The wags say that when you're talking about money, what you're really talking about is power, and when you're talking about anything else, what you're really talking about is money. Whether or not the old joke is true, it can be a productive one to ponder when you find yourself longing for a raise.

Sometimes, when we think we want more money, what we really need is to solve a problem, and money is just easy shorthand for doing so.

But since raises can be notoriously difficult to procure, before you ask, you may want to determine whether your problem really is your salary.

It can be a challenge to sort out which aspects of your job constitute the problem, but the main question is whether you love what you do.

If you enjoy your job but have trouble making ends meet, something financial will have to give. It may be your lifestyle, or it may be your salary and benefit package. Negotiations on both ends of this question should reveal a better solution.

But what if you're not in love with your job?

If every time you think about it you find you're bargaining with yourself, that's a different problem. If you often repeat phrases such as "this job would be great if only the X would go away," or "the money would be fine if X, Y and Z would change," then perhaps what you really need isn't money but an adjustment in your job's fit.

After all, the pressure you're under might not go away with a mere raise, and higher compensation can carry with it higher quotas on your productivity.

Just as pants can "fit" a teenager if the waistband hangs somewhere near their knees, but only fit a retiree if they button around the chest, finding the right job fit isn't the same for everybody either. Sometimes we can make alterations in our job fit via better working conditions, a better-focused area of responsibility, enhanced authority to solve problems, more vacation time, flexible hours, more opportunity for advancement, education or enhanced benefits -- or even a revolution in personal attitude.

Set the Money Aside

If a raise isn't forthcoming, then, you need to figure out solutions.

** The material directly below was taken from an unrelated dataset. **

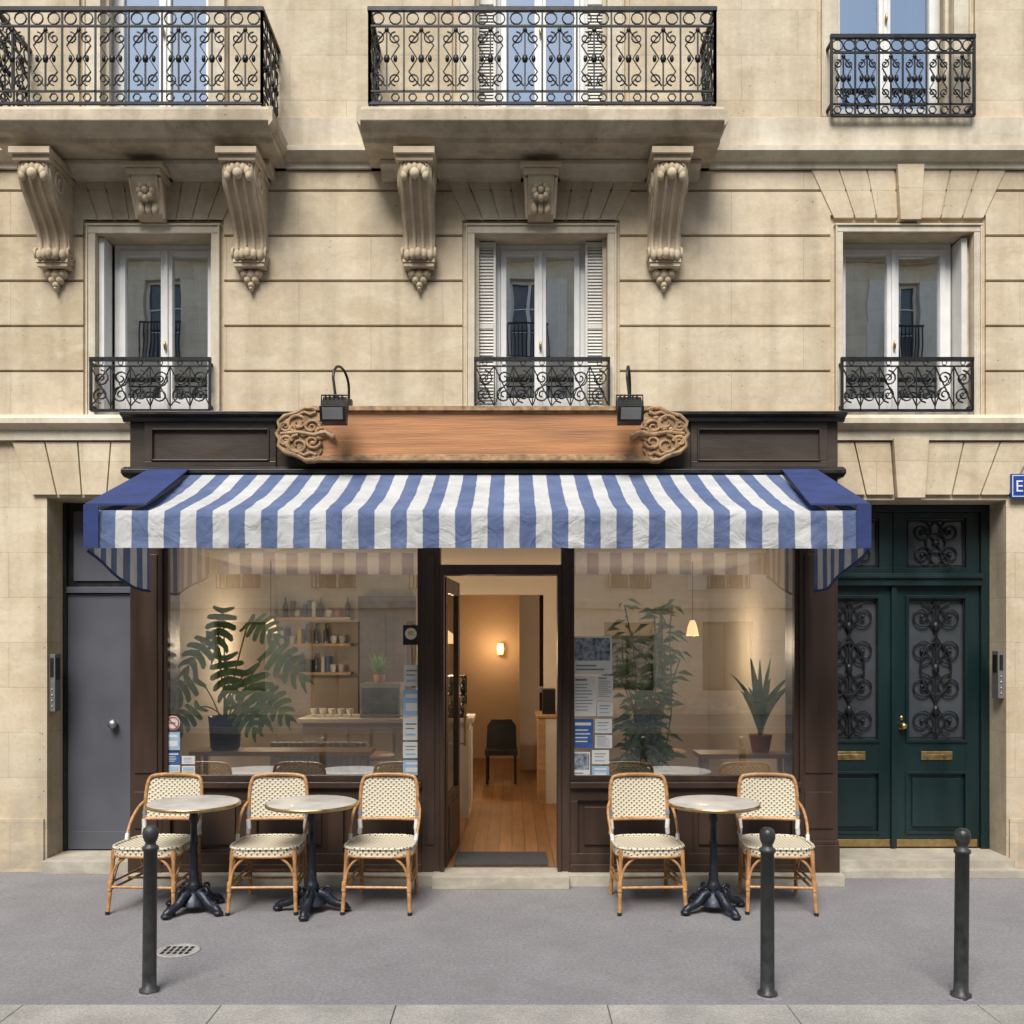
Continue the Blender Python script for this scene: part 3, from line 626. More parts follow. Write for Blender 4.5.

Go down the list of your complaints, responsibilities and benefits. Out of earshot of your colleagues and your boss, brainstorm with the items one at a time. If you had to fix your job fit considering each aspect, what precise changes, other than an increased salary, would make it work?

You can sort the list by degree of attainability, both for you and for your company.

Just guessing at this can be difficult. It may seem easiest for your company to send you to a continuing-education seminar to enhance your problem-solving authority, but that might not be true -- there may be invisible budgetary or man-hour constraints that your boss faces. So you'll need to ask your boss or inquire about coworkers' experiences, even if you have to pretend not to have a vested interest in the answers.

During the course of your research into the degree of adjustments available at your employer, you may even discover options that you didn't know existed.

In some smaller companies, bosses may be happiest to pick up the tab on nonsalary compensations that do not affect calculations for pension contributions and benefit packages. Others may have special relationships with educators that they are happy to set at your service. Another employer might have been hoping to improve the work environment but didn't have time to implement it. Who knows? You might be appointed to do so, and your questions may open more doors than they shut.

When you have your list straight and you've availed yourself of all the resources to find solutions, then it's time to bring it to your boss' attention, to find out what combination of adjustments can make your job more enjoyable.

This will show that you are in the business of solving your own problems, not adding to your boss' burdens. And it makes the important part from your boss's perspective -- to find out how your goals can best serve the company's -- easy to accomplish.

This, in turn, could point you toward something even better than a raise: a promotion. So now who wears the pants in your office?